Emily and Richard weren’t perfect parents, but by raising Rory in the opposite way, Lorelai recreated all the same problems.

They both had great educational opportunities. Both trade on their “quirky” personalities, but mostly they’re just long-winded and impractical. Both might have undiagnosed eating disorders (they’re both thin but constantly binge and never exercise). Both find very weird (and implausible) ways to hurt their parents. One cuts them out of her life (at 17). The other writes a family tell-all (without an agent, a contract, connections, or much apparent talent). Both accidentally get pregnant by a rich, charming, self-involved, morally bankrupt sandy-haired guy.

But Lorelai at least worked her ass off. Her daughter, taught to believe that she was exceptional, squandered opportunities for success. (She worked on the Obama campaign and… made ZERO connections? She got a good byline… and got mad because that didn’t turn into a career? She had a $250K trust fund and spent it on… dirty weekends in Paris?)

And so, at the end of the series, Rory is unexpectedly pregnant with zero prospects. Exactly where her mother had been, despite her mother’s lifetime of effort to give her a different life.

That is some “Gift of the Magi”-level irony.

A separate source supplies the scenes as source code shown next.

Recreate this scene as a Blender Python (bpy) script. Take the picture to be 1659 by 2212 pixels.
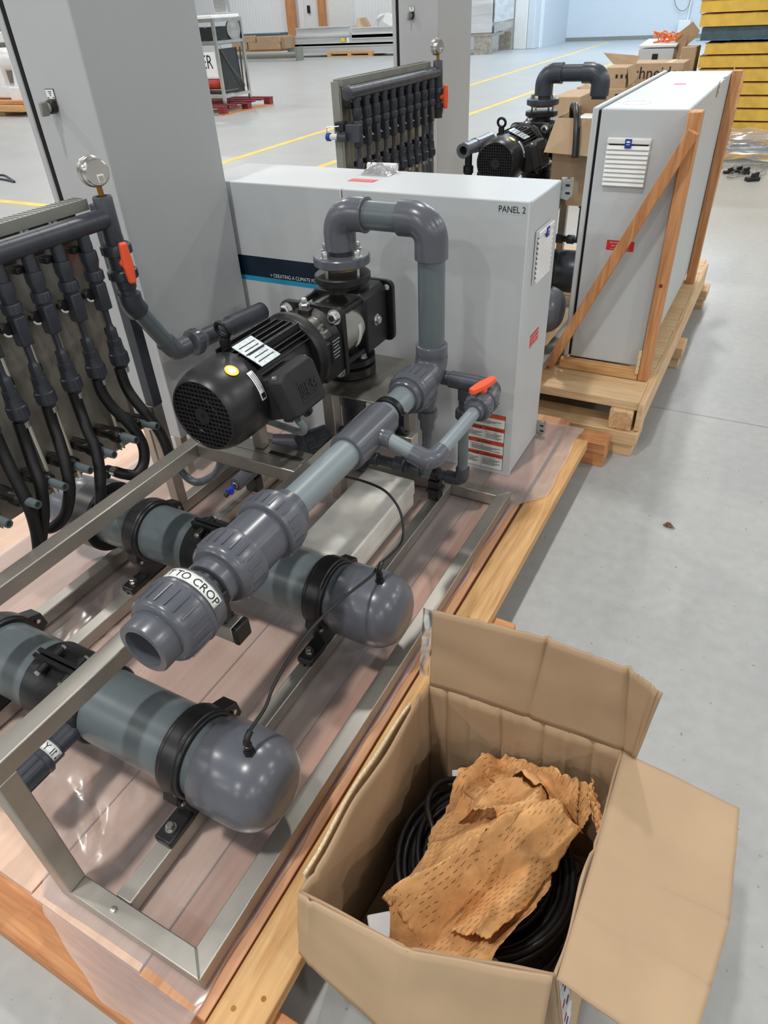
import bpy, bmesh, math, random
from mathutils import Vector, Matrix, noise as mnoise

for o in list(bpy.data.objects):
    bpy.data.objects.remove(o, do_unlink=True)
SC = bpy.context.scene
COL = SC.collection
PI = math.pi
random.seed(7)

# ---------------------------------------------------------------- camera
# world: X along the cross tubes, Y along the long rails, Z up; the phone is held 1.5 m above the floor
FPX = 1458.57
RW = ((0.88287509, 0.46740432, -0.04543988),
      (0.24910531, -0.54815282, -0.79842033),
      (-0.39809311, 0.69358611, -0.60038337))
CAMPOS = Vector((0.0, 0.0, 1.5))
cd = bpy.data.cameras.new('camera')
cam = bpy.data.objects.new('camera', cd)
COL.objects.link(cam)
mw = Matrix.Identity(4)
for i in range(3):
    mw[i][0] = RW[0][i]
    mw[i][1] = -RW[1][i]
    mw[i][2] = -RW[2][i]
    mw[i][3] = CAMPOS[i]
cam.matrix_world = mw
cd.sensor_fit = 'HORIZONTAL'
cd.sensor_width = 36.0
cd.lens = FPX / 1659.0 * 36.0
cd.clip_start = 0.02
cd.clip_end = 200
SC.camera = cam

# ---------------------------------------------------------------- world, lamps, exposure
W = bpy.data.worlds.new('hall')
SC.world = W
W.use_nodes = True
bg = W.node_tree.nodes['Background']
bg.inputs[0].default_value = (0.93, 0.96, 1.0, 1)
bg.inputs[1].default_value = 0.235
SC.view_settings.view_transform = 'Standard'
SC.view_settings.look = 'None'
SC.view_settings.exposure = 0.14
SC.view_settings.gamma = 1.0
SC.view_settings.use_curve_mapping = False


def area(name, loc, sx, sy, power, col, rot=(0, 0, 0)):
    l = bpy.data.lights.new(name, 'AREA')
    l.shape = 'RECTANGLE'
    l.size = sx
    l.size_y = sy
    l.energy = power
    l.color = col
    o = bpy.data.objects.new(name, l)
    o.location = loc
    o.rotation_euler = rot
    COL.objects.link(o)
    return o


# rows of high-bay luminaires under the hall roof
for lx in (-20.4, -13.7, -7.0, -1.4, 6.4, 13.0):
    for ly in (-13.2, -7.0, -0.8, 5.2, 11.2, 17.2, 24.6):
        area('hall_light', (lx, ly, 6.5), 0.26, 0.50, 150, (1.0, 0.975, 0.94))
# cool daylight from the roof light over the far bay
area('roof_light', (-4.5, 25.5, 8.5), 7.0, 6.0, 900, (0.52, 0.75, 1.0))

# ---------------------------------------------------------------- measuring
RT = Matrix(RW).transposed()


def ray(px, py):
    return RT @ Vector(((px - 829.5) / FPX, (py - 1106.0) / FPX, 1.0))


def at(px, py, ax, v):
    """point seen in the photograph at (px, py) that lies on the plane ax = v"""
    d = ray(px, py)
    i = 'xyz'.index(ax)
    return CAMPOS + d * ((v - CAMPOS[i]) / d[i])


# ---------------------------------------------------------------- mesh builder
def V(*a):
    return Vector(a)


def frame(d):
    d = Vector(d).normalized()
    a = Vector((0, 0, 1)) if abs(d.z) < 0.9 else Vector((1, 0, 0))
    u = a.cross(d).normalized()
    return d, u, d.cross(u).normalized()


class MB:
    def __init__(s):
        s.v = []
        s.f = []

    def add(s, vs, fs):
        n = len(s.v)
        s.v += [tuple(v) for v in vs]
        s.f += [tuple(i + n for i in f) for f in fs]
        return s

    def box(s, x0, x1, y0, y1, z0, z1):
        return s.add([(x0, y0, z0), (x1, y0, z0), (x1, y1, z0), (x0, y1, z0),
                      (x0, y0, z1), (x1, y0, z1), (x1, y1, z1), (x0, y1, z1)],
                     [(0, 3, 2, 1), (4, 5, 6, 7), (0, 1, 5, 4), (1, 2, 6, 5), (2, 3, 7, 6), (3, 0, 4, 7)])

    def obox(s, c, u, v, w, hu, hv, hw):
        c = Vector(c); u = Vector(u).normalized() * hu; v = Vector(v).normalized() * hv; w = Vector(w).normalized() * hw
        vs = [c + u * a + v * b + w * k for k in (-1, 1) for a, b in ((-1, -1), (1, -1), (1, 1), (-1, 1))]
        return s.add(vs, [(0, 3, 2, 1), (4, 5, 6, 7), (0, 1, 5, 4), (1, 2, 6, 5), (2, 3, 7, 6), (3, 0, 4, 7)])

    def beam(s, p0, p1, w, h, up=(0, 0, 1)):
        p0 = Vector(p0); p1 = Vector(p1); d = (p1 - p0)
        side = d.cross(Vector(up)).normalized()
        upv = side.cross(d).normalized()
        return s.obox((p0 + p1) / 2, d, side, upv, d.length / 2, w / 2, h / 2)

    def lathe(s, p, d, prof, n=28, cap0=True, cap1=True):
        p = Vector(p); d, u, w = frame(d)
        vs = []
        for t, r in prof:
            for k in range(n):
                a = 2 * PI * k / n
                vs.append(p + d * t + (u * math.cos(a) + w * math.sin(a)) * r)
        fs = []
        for i in range(len(prof) - 1):
            for k in range(n):
                k2 = (k + 1) % n
                fs.append((i * n + k, i * n + k2, (i + 1) * n + k2, (i + 1) * n + k))
        if cap0 and prof[0][1] > 1e-6:
            fs.append(tuple(range(n - 1, -1, -1)))
        if cap1 and prof[-1][1] > 1e-6:
            b = (len(prof) - 1) * n
            fs.append(tuple(b + k for k in range(n)))
        return s.add(vs, fs)

    def cyl(s, p0, p1, r, r1=None, n=24, ch=0.0):
        p0 = Vector(p0); p1 = Vector(p1); d = p1 - p0; L = d.length
        r1 = r if r1 is None else r1
        if ch:
            return s.lathe(p0, d, [(0, r - ch), (ch, r), (L - ch, r1), (L, r1 - ch)], n)
        return s.lathe(p0, d, [(0, r), (L, r1)], n)

    def ring(s, p0, p1, ro, ri, n=28, ch=0.0015):
        p0 = Vector(p0); p1 = Vector(p1); d = p1 - p0; L = d.length
        return s.lathe(p0, d, [(0, ri), (0, ro - ch), (ch, ro), (L - ch, ro), (L, ro - ch), (L, ri), (0, ri)], n, False, False)

    def tube(s, path, r, n=14, cap=True, rs=None):
        P = [Vector(p) for p in path]
        m = len(P)
        T = []
        for i in range(m):
            a = P[max(i - 1, 0)]; b = P[min(i + 1, m - 1)]
            T.append((b - a).normalized())
        _, u, w = frame(T[0])
        vs = []
        for i in range(m):
            t = T[i]
            u = (u - t * u.dot(t)).normalized()
            w = t.cross(u)
            rr = rs[i] if rs else r
            for k in range(n):
                a = 2 * PI * k / n
                vs.append(P[i] + (u * math.cos(a) + w * math.sin(a)) * rr)
        fs = []
        for i in range(m - 1):
            for k in range(n):
                k2 = (k + 1) % n
                fs.append((i * n + k, i * n + k2, (i + 1) * n + k2, (i + 1) * n + k))
        if cap:
            fs.append(tuple(range(n - 1, -1, -1)))
            fs.append(tuple((m - 1) * n + k for k in range(n)))
        return s.add(vs, fs)

    def torus(s, c, ax, R, r, n=28, m=10, a0=0.0, a1=2 * PI):
        c = Vector(c); d, u, w = frame(ax)
        full = abs(a1 - a0 - 2 * PI) < 1e-6
        k = n if full else n + 1
        path = [c + (u * math.cos(a0 + (a1 - a0) * i / n) + w * math.sin(a0 + (a1 - a0) * i / n)) * R for i in range(k)]
        if full:
            vs = []
            for i, p in enumerate(path):
                e = (p - c).normalized()
                for j in range(m):
                    b = 2 * PI * j / m
                    vs.append(p + e * (r * math.cos(b)) + d * (r * math.sin(b)))
            fs = [(i * m + j, i * m + (j + 1) % m, ((i + 1) % n) * m + (j + 1) % m, ((i + 1) % n) * m + j) for i in range(n) for j in range(m)]
            return s.add(vs, fs)
        return s.tube(path, r, m)

    def hexbolt(s, p, d, r, h, washer=True):
        p = Vector(p); d, u, w = frame(d)
        if washer:
            s.lathe(p, d, [(0, r * 1.35), (h * 0.18, r * 1.35)], 16)
        s.lathe(p + d * (h * 0.18 if washer else 0), d, [(0, r), (h * 0.75, r), (h * 0.88, r * 0.82)], 6)
        return s

    def prism(s, poly, vec):
        n = len(poly); vec = Vector(vec)
        a = [Vector(p) for p in poly]; b = [p + vec for p in a]
        fs = [tuple(range(n - 1, -1, -1)), tuple(range(n, 2 * n))]
        fs += [(i, (i + 1) % n, n + (i + 1) % n, n + i) for i in range(n)]
        return s.add(a + b, fs)

    def elbow(s, c, d1, d2, R, r, l1=0.0, l2=0.0, n=24, seg=10):
        """swept bend whose two legs leave the corner point c along d1 and d2"""
        c = Vector(c); d1 = Vector(d1).normalized(); d2 = Vector(d2).normalized()
        ang = d1.angle(d2)
        t = R / math.tan(ang / 2)
        p1 = c + d1 * t; p2 = c + d2 * t
        ctr = c + (d1 + d2).normalized() * (R / math.sin(ang / 2))
        path = [p1 + d1 * l1] if l1 else []
        e1 = (p1 - ctr).normalized(); e2 = (p2 - ctr).normalized(); th = e1.angle(e2)
        for i in range(seg + 1):
            f = i / seg
            path.append(ctr + (e1 * math.sin((1 - f) * th) + e2 * math.sin(f * th)) * (R / math.sin(th)))
        if l2:
            path.append(p2 + d2 * l2)
        return s.tube(path, r, n)

    def grid(s, fn, nu, nv, flip=False):
        vs = [fn(i / nu, j / nv) for j in range(nv + 1) for i in range(nu + 1)]
        k = nu + 1
        fs = [(j * k + i, j * k + i + 1, (j + 1) * k + i + 1, (j + 1) * k + i) for j in range(nv) for i in range(nu)]
        return s.add(vs, [tuple(reversed(f)) for f in fs] if flip else fs)

    def build(s, name, mat, parent=None, smooth=38, bevel=0.0, org=None, solid=0.0, kind=None):
        o0 = ORG.get(parent.name if parent else '', Vector((0, 0, 0))) if parent else Vector(org or (0, 0, 0))
        me = bpy.data.meshes.new(name)
        me.from_pydata([(v[0] - o0.x, v[1] - o0.y, v[2] - o0.z) for v in s.v], [], s.f)
        me.update()
        bm = bmesh.new(); bm.from_mesh(me)
        bmesh.ops.recalc_face_normals(bm, faces=bm.faces)
        bm.to_mesh(me); bm.free()
        me.materials.append(M[mat] if isinstance(mat, str) else mat)
        if smooth:
            me.shade_smooth()
            me.set_sharp_from_angle(angle=math.radians(smooth))
        o = bpy.data.objects.new(name, me)
        COL.objects.link(o)
        if parent:
            o.parent = parent
        else:
            o.location = o0
        ORG[o.name] = o0
        if solid:
            m = o.modifiers.new('Solidify', 'SOLIDIFY'); m.thickness = solid; m.offset = 0
        if bevel:
            m = o.modifiers.new('Bevel', 'BEVEL'); m.width = bevel; m.segments = 2; m.limit_method = 'ANGLE'; m.angle_limit = math.radians(40)
        if kind:
            o['kind'] = kind
        return o


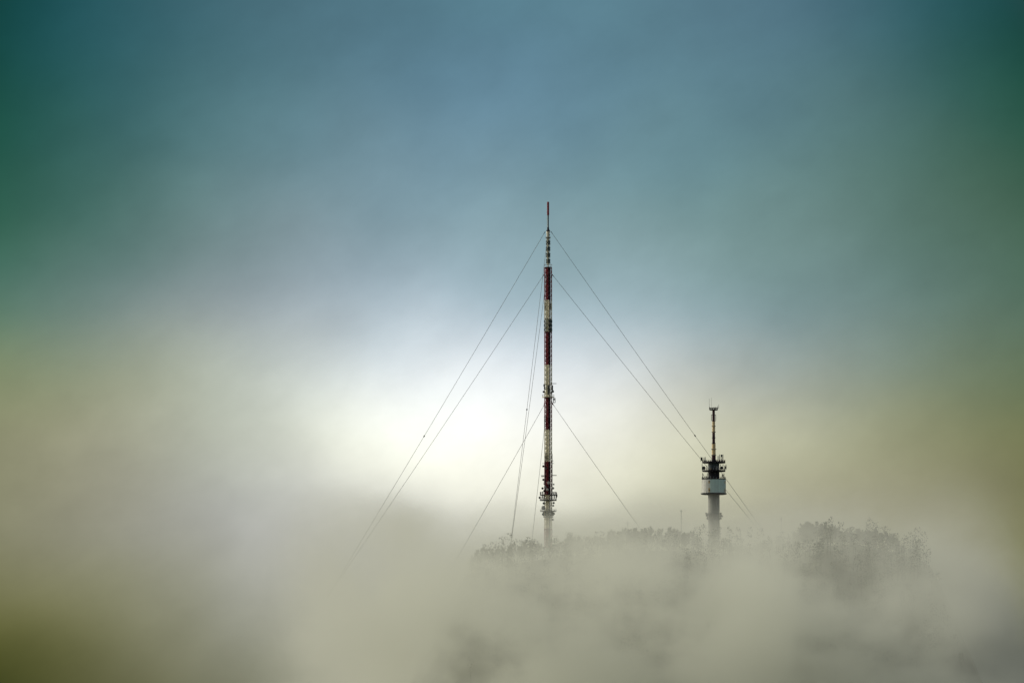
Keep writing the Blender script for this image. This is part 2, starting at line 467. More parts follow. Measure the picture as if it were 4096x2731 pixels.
for a, b in (((2212, 1593), (2221, 1593)), ((2221, 1592), (2221, 1611)), ((2221, 1610), (2209, 1610)), ((2214, 1593), (2214, 1610))):
    fr.tube(P(*a, -.7), P(*b, -.7), .14, n=6)
fr.box(P(2217, 1598, -.7), (.5, .4, .7)); fr.build('side_frame', M_DARK, mast)
# long dark pipes beside the lower sections, dishes and booms
for px, y0, y1, y in ((2182.5, 1815, 1975, -1.0), (2187, 1815, 1842, -1.6), (2208.6, 1815, 1975, -.9), (2181, 1850, 1985, .9)):
    s_ = MB(); a, b = P(px, y1, y), P(px, y0, y); s_.tube(a, b, .17, n=8); s_.build('feeder_pipe', M_BLACK, mast)
for px, py, r, y, ang, mt in ((2173.2, 1864.5, .50, -.6, 95, M_DISHD), (2173.6, 1918, .50, -.6, 100, M_DISHD), (2176.5, 1934, .32, -.9, 80, M_DISHD),
        (2177.5, 1926, .30, -.5, 120, M_DISHD), (2170.2, 1952.5, .52, -.4, 95, M_DISHD), (2177, 1962.5, .46, -.7, 110, M_DISHD),
        (2194, 1931, .66, -1.9, -85, M_DISH), (2189.3, 1958.3, .64, -2.0, -95, M_DISH), (2181.4, 1948, .60, -1.7, -110, M_STEEL),
        (2214.7, 1937, .38, -1.0, -70, M_DISH), (2212.4, 1952.3, .54, -1.2, -75, M_DISH), (2184.5, 1873, .45, -1.6, -100, M_PANEL),
        (2159, 1989.5, .52, -.4, 100, M_DISHD), (2175, 2012.5, .55, -1.0, 90, M_PANEL), (2174, 2031, 1.0, -1.0, -120, M_STEEL),
        (2214.6, 2011, .50, -1.0, -60, M_PANEL), (2213, 2022, .45, -.8, -60, M_STEEL), (2172, 2056, .5, -1.0, 110, M_PANEL),
        (2215, 2054, .55, -1.0, -50, M_PANEL), (2211.5, 2078, .45, -1.0, -60, M_STEEL)):
    dish(px, py, r, y, ang, mt)
boom(2181, 2164, 1902, -.8, .2); boom(2210, 2227, 1901, -.8, .18)
boom(2178, 2168.5, 1853.4, -.8, .1, M_STEEL); boom(2210, 2217, 1853, -.8, .1, M_STEEL); boom(2208, 2214, 1842.7, -.8, .13)
lo_ = MB(); lo_.box(P(2171, 1906, -.9), (1.2, .5, .25)); lo_.build('equipment_box', M_STEEL, mast)
# double platform and the two rings below it
platform('platform', 1999, 3.85, .3, M_DARK, .5, posts=16, rail=M_DARK)
u2 = platform('platform', 1977.5, 3.85, .3, M_DARK, 1.1, posts=18, rail=M_DARK, inner=2.6)
for k in range(9):
    a = 2 * math.pi * k / 9 + .2
    p_ = MB(); p_.tube((3.6 * math.cos(a), 3.6 * math.sin(a), mz(1999)), (3.6 * math.cos(a), 3.6 * math.sin(a), mz(1977.5) - .3), .07, n=5); p_.build('post', M_DARK, u2)
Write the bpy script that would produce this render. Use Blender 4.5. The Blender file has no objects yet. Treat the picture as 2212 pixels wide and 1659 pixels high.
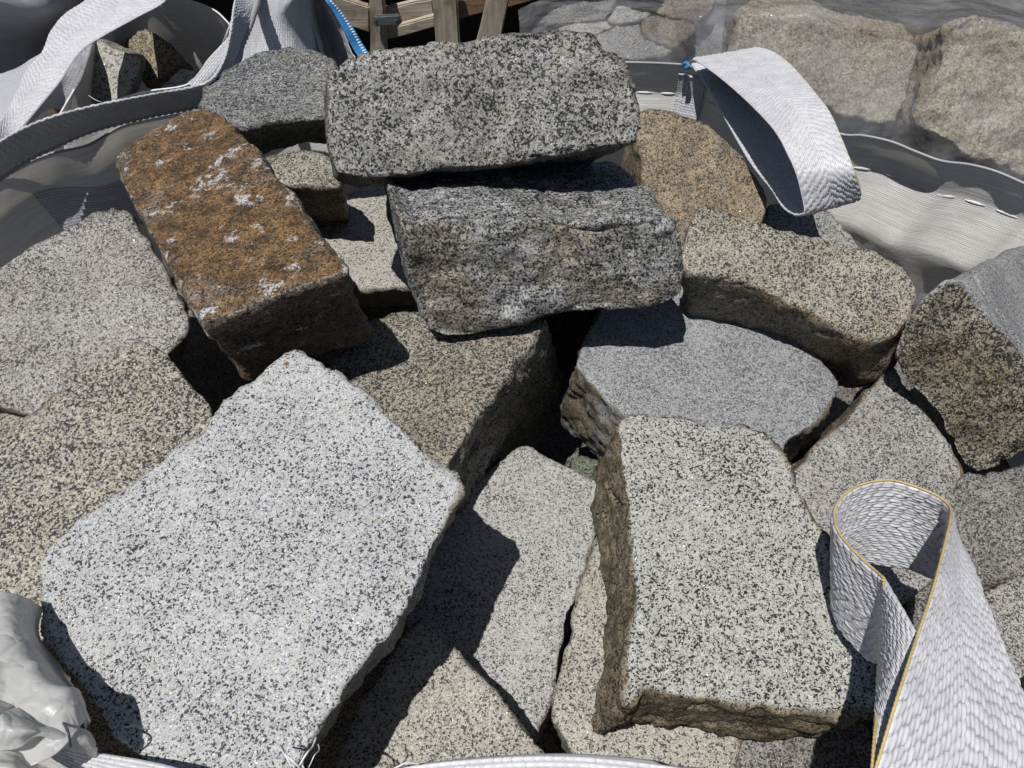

If I had to believe that Lorelai and Rory were the endlessly charming role models they were sold as, I’d loathe the show. But if the point of Gilmore Girls was to sneakily tell a story about the bad results of good intentions… that’s a lot more interesting.

Leave A Comment

  1. Erin 22 December 2018 at 2:04 pm

    You’re even more spot on than you know! Amy Sherman-Palladino and her husband (the show’s creators) were ousted before the last season of the original run of Gilmore girls. Palladio had always lamented not being able to fulfill her vision with the series’ last three words. She has stated publicly that she always knew what the last three words needed to be from the start of the series. Now, had she been able to complete her original vision, Rory would have said, “Mom, I’m pregnant.”, as a much younger person. So Palladio’s original idea was to create a much tighter circle. What I find even more interesting is because of the reboot she now had to have Rory say those words as a 32 year old, which is how old Lorelai was when the series started. Oh, and I agree with your hypothesis on the show’s comments on parenting. I also believe she was making a greater statement towards the idea that money and education predetermine your destiny. My deepest love for the show stems from its portrayal of female dynamics. Every relationship in the show is female dominated, but in very different ways. Every female character has a complexity, down to the supporting characters, while many of the male supports are kind of flat and one dimensional. Even Luke just isn’t that deep. I love the little world she created for so many reasons. Can you tell? Sure, the writing is scoffable at times, but I just can’t be mad a show that gives so many women so many words.